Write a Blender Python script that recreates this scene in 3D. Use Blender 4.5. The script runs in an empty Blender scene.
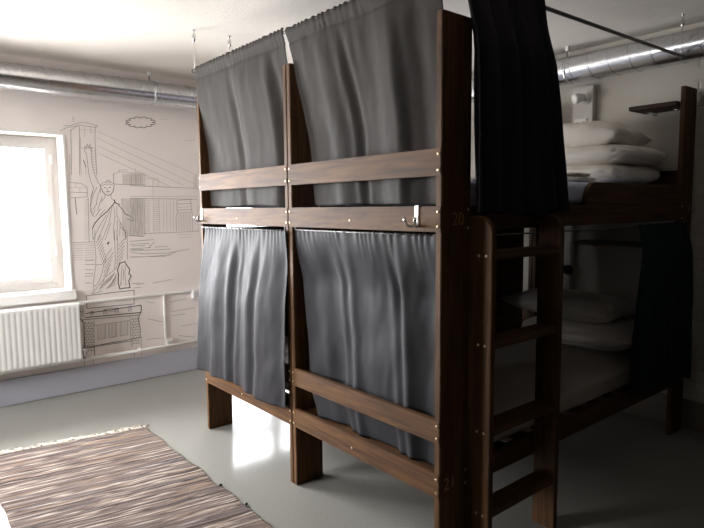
import bpy, bmesh, math, random
from mathutils import Vector, Matrix, noise
random.seed(7)
PI = math.pi
S = bpy.context.scene
C = S.collection

# ------------------------------------------------------------------ camera
F_PX, YAW, PITCH, ROLL = 578.17, 0.8793, -0.0978, -0.0088
CAM = Vector((-1.5422, -1.3686, 1.3797))
fw = Vector((math.cos(PITCH)*math.cos(YAW), math.cos(PITCH)*math.sin(YAW), math.sin(PITCH)))
rt = Vector((math.sin(YAW), -math.cos(YAW), 0)); up = rt.cross(fw)
r2 = rt*math.cos(ROLL) + up*math.sin(ROLL); u2 = -rt*math.sin(ROLL) + up*math.cos(ROLL)
cd = bpy.data.cameras.new('camera'); cam = bpy.data.objects.new('camera', cd); C.objects.link(cam)
M4 = Matrix((r2, u2, -fw)).transposed().to_4x4(); M4.translation = CAM
cam.matrix_world = M4
cd.sensor_width = 36; cd.lens = 36*F_PX/704; cd.clip_start = .02
S.camera = cam

# ------------------------------------------------------------------ world, daylight, exposure
w = bpy.data.worlds.new('overcast_sky'); S.world = w; w.use_nodes = True
bg = w.node_tree.nodes['Background']
bg.inputs[1].default_value = 9.0
tcw = w.node_tree.nodes.new('ShaderNodeTexCoord'); spw = w.node_tree.nodes.new('ShaderNodeSeparateXYZ'); rw_ = w.node_tree.nodes.new('ShaderNodeValToRGB')
w.node_tree.links.new(tcw.outputs['Generated'], spw.inputs[0]); mpw = w.node_tree.nodes.new('ShaderNodeMapRange'); mpw.inputs[1].default_value = -1
w.node_tree.links.new(spw.outputs[2], mpw.inputs[0]); w.node_tree.links.new(mpw.outputs[0], rw_.inputs[0])
rw_.color_ramp.elements[0].position = .47; rw_.color_ramp.elements[0].color = (.60, .60, .60, 1)      # pale ground outside
rw_.color_ramp.elements[1].position = .52; rw_.color_ramp.elements[1].color = (.955, .97, 1, 1)        # overcast sky
w.node_tree.links.new(rw_.outputs[0], bg.inputs[0])
S.view_settings.view_transform = 'Standard'; S.view_settings.look = 'None'
S.view_settings.gamma = 1; S.view_settings.use_curve_mapping = False
S.view_settings.exposure = 2.88
YW, XE, XB, YF, ZC = 3.27, 2.24, -4.6, -2.3, 2.43      # window wall, end wall, back wall, near wall, ceiling
WINS = [(-1.80, -0.43, .785, 1.92), (0.84, 2.06, .30, 1.92)]
ADDED_WIN = (1.0, 3.15, 1.25, 2.3)      # unseen window added to the back wall for light: y0, y1, z0, z1
def portal(x0, x1, z0, z1):
    l = bpy.data.lights.new('daylight', 'AREA'); l.shape = 'RECTANGLE'; l.size = x1-x0; l.size_y = z1-z0
    l.cycles.is_portal = True
    o = bpy.data.objects.new('daylight', l); C.objects.link(o); o.location = ((x0+x1)/2, YW+.245, (z0+z1)/2)
    o.rotation_euler = (-PI/2, 0, 0)
for wv in WINS: portal(*wv)
l = bpy.data.lights.new('daylight', 'AREA'); l.shape = 'RECTANGLE'; l.size = ADDED_WIN[1]-ADDED_WIN[0]; l.size_y = ADDED_WIN[3]-ADDED_WIN[2]; l.cycles.is_portal = True  # portal for the added back-wall window
o = bpy.data.objects.new('daylight', l); C.objects.link(o); o.location = (XB-.18, (ADDED_WIN[0]+ADDED_WIN[1])/2, (ADDED_WIN[2]+ADDED_WIN[3])/2)
o.rotation_euler = Vector((1, 0, 0)).to_track_quat('-Z', 'Y').to_euler()

# ------------------------------------------------------------------ materials
def mat(name, col, rough=.6, metal=0.0, spec=.5):
    m = bpy.data.materials.new(name); m.use_nodes = True
    b = m.node_tree.nodes['Principled BSDF']
    b.inputs['Base Color'].default_value = (*col, 1); b.inputs['Roughness'].default_value = rough
    b.inputs['Metallic'].default_value = metal; b.inputs['Specular IOR Level'].default_value = spec
    return m
def nd(m, t, **k):
    n = m.node_tree.nodes.new(t)
    for a, v in k.items(): setattr(n, a, v)
    return n
def lk(m, a, b): m.node_tree.links.new(a, b)
def srgb(r, g, b): return tuple((c/255/12.92) if c/255 <= .04045 else ((c/255+.055)/1.055)**2.4 for c in (r, g, b))
def coords(m, scale, obj=True):
    tc = nd(m, 'ShaderNodeTexCoord'); mp = nd(m, 'ShaderNodeMapping'); mp.inputs['Scale'].default_value = scale
    lk(m, tc.outputs['Object'], mp.inputs[0]); return mp.outputs[0]
def ramp(m, stops, fac):
    r = nd(m, 'ShaderNodeValToRGB'); e = r.color_ramp.elements
    e[0].position, e[0].color = stops[0][0], (*stops[0][1], 1)
    e[1].position, e[1].color = stops[-1][0], (*stops[-1][1], 1)
    for p_, c_ in stops[1:-1]: x = e.new(p_); x.color = (*c_, 1)
    lk(m, fac, r.inputs[0]); return r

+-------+

▸ **TASK OBJECTIVE**
Return the material word for word. Pictures are not part of the copy.

▸ **TASK SOLUTION**
Write a Blender Python script that recreates this scene in 3D. Use Blender 4.5. The script runs in an empty Blender scene.
import bpy, bmesh, math, random
from mathutils import Vector, Matrix, noise
random.seed(7)
PI = math.pi
S = bpy.context.scene
C = S.collection

# ------------------------------------------------------------------ camera
F_PX, YAW, PITCH, ROLL = 578.17, 0.8793, -0.0978, -0.0088
CAM = Vector((-1.5422, -1.3686, 1.3797))
fw = Vector((math.cos(PITCH)*math.cos(YAW), math.cos(PITCH)*math.sin(YAW), math.sin(PITCH)))
rt = Vector((math.sin(YAW), -math.cos(YAW), 0)); up = rt.cross(fw)
r2 = rt*math.cos(ROLL) + up*math.sin(ROLL); u2 = -rt*math.sin(ROLL) + up*math.cos(ROLL)
cd = bpy.data.cameras.new('camera'); cam = bpy.data.objects.new('camera', cd); C.objects.link(cam)
M4 = Matrix((r2, u2, -fw)).transposed().to_4x4(); M4.translation = CAM
cam.matrix_world = M4
cd.sensor_width = 36; cd.lens = 36*F_PX/704; cd.clip_start = .02
S.camera = cam

# ------------------------------------------------------------------ world, daylight, exposure
w = bpy.data.worlds.new('overcast_sky'); S.world = w; w.use_nodes = True
bg = w.node_tree.nodes['Background']
bg.inputs[1].default_value = 9.0
tcw = w.node_tree.nodes.new('ShaderNodeTexCoord'); spw = w.node_tree.nodes.new('ShaderNodeSeparateXYZ'); rw_ = w.node_tree.nodes.new('ShaderNodeValToRGB')
w.node_tree.links.new(tcw.outputs['Generated'], spw.inputs[0]); mpw = w.node_tree.nodes.new('ShaderNodeMapRange'); mpw.inputs[1].default_value = -1
w.node_tree.links.new(spw.outputs[2], mpw.inputs[0]); w.node_tree.links.new(mpw.outputs[0], rw_.inputs[0])
rw_.color_ramp.elements[0].position = .47; rw_.color_ramp.elements[0].color = (.60, .60, .60, 1)      # pale ground outside
rw_.color_ramp.elements[1].position = .52; rw_.color_ramp.elements[1].color = (.955, .97, 1, 1)        # overcast sky
w.node_tree.links.new(rw_.outputs[0], bg.inputs[0])
S.view_settings.view_transform = 'Standard'; S.view_settings.look = 'None'
S.view_settings.gamma = 1; S.view_settings.use_curve_mapping = False
S.view_settings.exposure = 2.88
YW, XE, XB, YF, ZC = 3.27, 2.24, -4.6, -2.3, 2.43      # window wall, end wall, back wall, near wall, ceiling
WINS = [(-1.80, -0.43, .785, 1.92), (0.84, 2.06, .30, 1.92)]
ADDED_WIN = (1.0, 3.15, 1.25, 2.3)      # unseen window added to the back wall for light: y0, y1, z0, z1
def portal(x0, x1, z0, z1):
    l = bpy.data.lights.new('daylight', 'AREA'); l.shape = 'RECTANGLE'; l.size = x1-x0; l.size_y = z1-z0
    l.cycles.is_portal = True
    o = bpy.data.objects.new('daylight', l); C.objects.link(o); o.location = ((x0+x1)/2, YW+.245, (z0+z1)/2)
    o.rotation_euler = (-PI/2, 0, 0)
for wv in WINS: portal(*wv)
l = bpy.data.lights.new('daylight', 'AREA'); l.shape = 'RECTANGLE'; l.size = ADDED_WIN[1]-ADDED_WIN[0]; l.size_y = ADDED_WIN[3]-ADDED_WIN[2]; l.cycles.is_portal = True  # portal for the added back-wall window
o = bpy.data.objects.new('daylight', l); C.objects.link(o); o.location = (XB-.18, (ADDED_WIN[0]+ADDED_WIN[1])/2, (ADDED_WIN[2]+ADDED_WIN[3])/2)
o.rotation_euler = Vector((1, 0, 0)).to_track_quat('-Z', 'Y').to_euler()

# ------------------------------------------------------------------ materials
def mat(name, col, rough=.6, metal=0.0, spec=.5):
    m = bpy.data.materials.new(name); m.use_nodes = True
    b = m.node_tree.nodes['Principled BSDF']
    b.inputs['Base Color'].default_value = (*col, 1); b.inputs['Roughness'].default_value = rough
    b.inputs['Metallic'].default_value = metal; b.inputs['Specular IOR Level'].default_value = spec
    return m
def nd(m, t, **k):
    n = m.node_tree.nodes.new(t)
    for a, v in k.items(): setattr(n, a, v)
    return n
def lk(m, a, b): m.node_tree.links.new(a, b)
def srgb(r, g, b): return tuple((c/255/12.92) if c/255 <= .04045 else ((c/255+.055)/1.055)**2.4 for c in (r, g, b))
def coords(m, scale, obj=True):
    tc = nd(m, 'ShaderNodeTexCoord'); mp = nd(m, 'ShaderNodeMapping'); mp.inputs['Scale'].default_value = scale
    lk(m, tc.outputs['Object'], mp.inputs[0]); return mp.outputs[0]
def ramp(m, stops, fac):
    r = nd(m, 'ShaderNodeValToRGB'); e = r.color_ramp.elements
    e[0].position, e[0].color = stops[0][0], (*stops[0][1], 1)
    e[1].position, e[1].color = stops[-1][0], (*stops[-1][1], 1)
    for p_, c_ in stops[1:-1]: x = e.new(p_); x.color = (*c_, 1)
    lk(m, fac, r.inputs[0]); return r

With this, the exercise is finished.